Institutional investors are neutral or underweight on Indian information technology (IT) stocks and a majority of them think that these stocks could see another 10-20% correction in their valuation in the next 6-9 months.
This came out in a survey by foreign brokerage CLSA Asia Pacific whose analysts spoke to as many as 48 fund houses from across eight countries who together have an investment exposure of over $45 billion in Indian equities.
Over 80% of these investors are either neutral or underweight on the sector.
“Conversations with these investors indicated a sense of confusion on what to do with these stocks at current levels,” CLSA analysts Nimish Joshi and Arati Mishra commented on the survey in their latest sector client note. “Most investors seem to be choosing not to act at all.”
Nearly 80% of the fund houses thought that the valuation of tier-I IT stocks such as Tata Consultancy Services, Infosys and Wipro will either remain unchanged or deteriorate further in the next 6-9months. A 10-20% deterioration is what they are expecting.
Infosys remains the most preffered stock, while the fund managers said that there is a relatively high risk perception regarding TCS, which have been growing very fast but the high exposure to financial services client and the US market makes them vulnerable to the ongoing economic volatility in that country.
Wipro was the least preferred among the front-line stocks. According to some of the fund managers that CLSA surveyed, Wipro’s underperformance through 2010 and resultant valuation discount had attracted some of them towards the stock but the continued underperformance through 2011 has reduced their willingness to give the stock any benefit of doubt, at least for now.

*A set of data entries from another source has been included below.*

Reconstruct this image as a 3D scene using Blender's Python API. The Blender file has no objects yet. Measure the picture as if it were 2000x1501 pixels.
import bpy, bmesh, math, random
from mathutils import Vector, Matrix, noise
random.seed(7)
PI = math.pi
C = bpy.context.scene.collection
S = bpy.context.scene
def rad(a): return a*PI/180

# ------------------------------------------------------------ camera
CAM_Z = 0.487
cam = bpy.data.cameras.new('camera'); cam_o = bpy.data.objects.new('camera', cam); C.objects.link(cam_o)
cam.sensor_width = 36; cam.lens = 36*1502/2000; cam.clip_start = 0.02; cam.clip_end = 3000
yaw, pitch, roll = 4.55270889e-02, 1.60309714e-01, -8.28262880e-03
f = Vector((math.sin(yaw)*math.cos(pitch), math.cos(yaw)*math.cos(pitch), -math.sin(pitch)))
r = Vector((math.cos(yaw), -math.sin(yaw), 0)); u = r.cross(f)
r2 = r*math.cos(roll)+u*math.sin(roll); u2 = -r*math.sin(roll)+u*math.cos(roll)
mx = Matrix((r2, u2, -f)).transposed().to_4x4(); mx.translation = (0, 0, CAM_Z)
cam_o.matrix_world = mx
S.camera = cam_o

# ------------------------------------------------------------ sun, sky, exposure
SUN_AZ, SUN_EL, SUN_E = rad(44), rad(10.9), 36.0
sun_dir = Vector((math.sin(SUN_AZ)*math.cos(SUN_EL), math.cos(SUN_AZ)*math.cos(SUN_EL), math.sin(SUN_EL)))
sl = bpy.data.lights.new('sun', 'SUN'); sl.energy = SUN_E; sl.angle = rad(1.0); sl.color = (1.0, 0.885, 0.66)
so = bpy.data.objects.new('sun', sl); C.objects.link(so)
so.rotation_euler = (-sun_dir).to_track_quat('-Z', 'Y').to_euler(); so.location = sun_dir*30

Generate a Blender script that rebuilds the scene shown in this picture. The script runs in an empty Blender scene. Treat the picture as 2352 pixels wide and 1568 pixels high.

While aggressive growth at HCL Technologies has got the attention of most investors, they would rather wait for sustained performance, especially on the profitability front before actually taking any exposure. Current macro worries and the risk aversion tendency makes HCL a “no-go area for now”, CLSA analysts reported from the survey.
To be sure there has been some bouyancy in the IT stocks over the past couple of trading session, but analysts believe it will be short lived and investors could even end up losing money. The buoyancy has been driven by local currency depreciating against dollar. As Indian IT firms earns majority of their revenue in US dollars, depreciating local currency is expected to give these firms an earnings boost as they start announcing September quarter results in October.
“We see this as a risky, short-term trade as the assumption behind it is that currency rates will be sustained at current levels,” noted Abhiram Eleswarapu of BNP Paribas Securities
“Should they reverse course, investors could be faced with a double-whammy of weakening demand and adverse foreign exchange.”
The only ray of hope in the survey is the hint from fund managers about their re-entry triggers.
The surveyed funds said that an 8-10% correction in frontline IT stocks could drive some of them to start buying these stocks.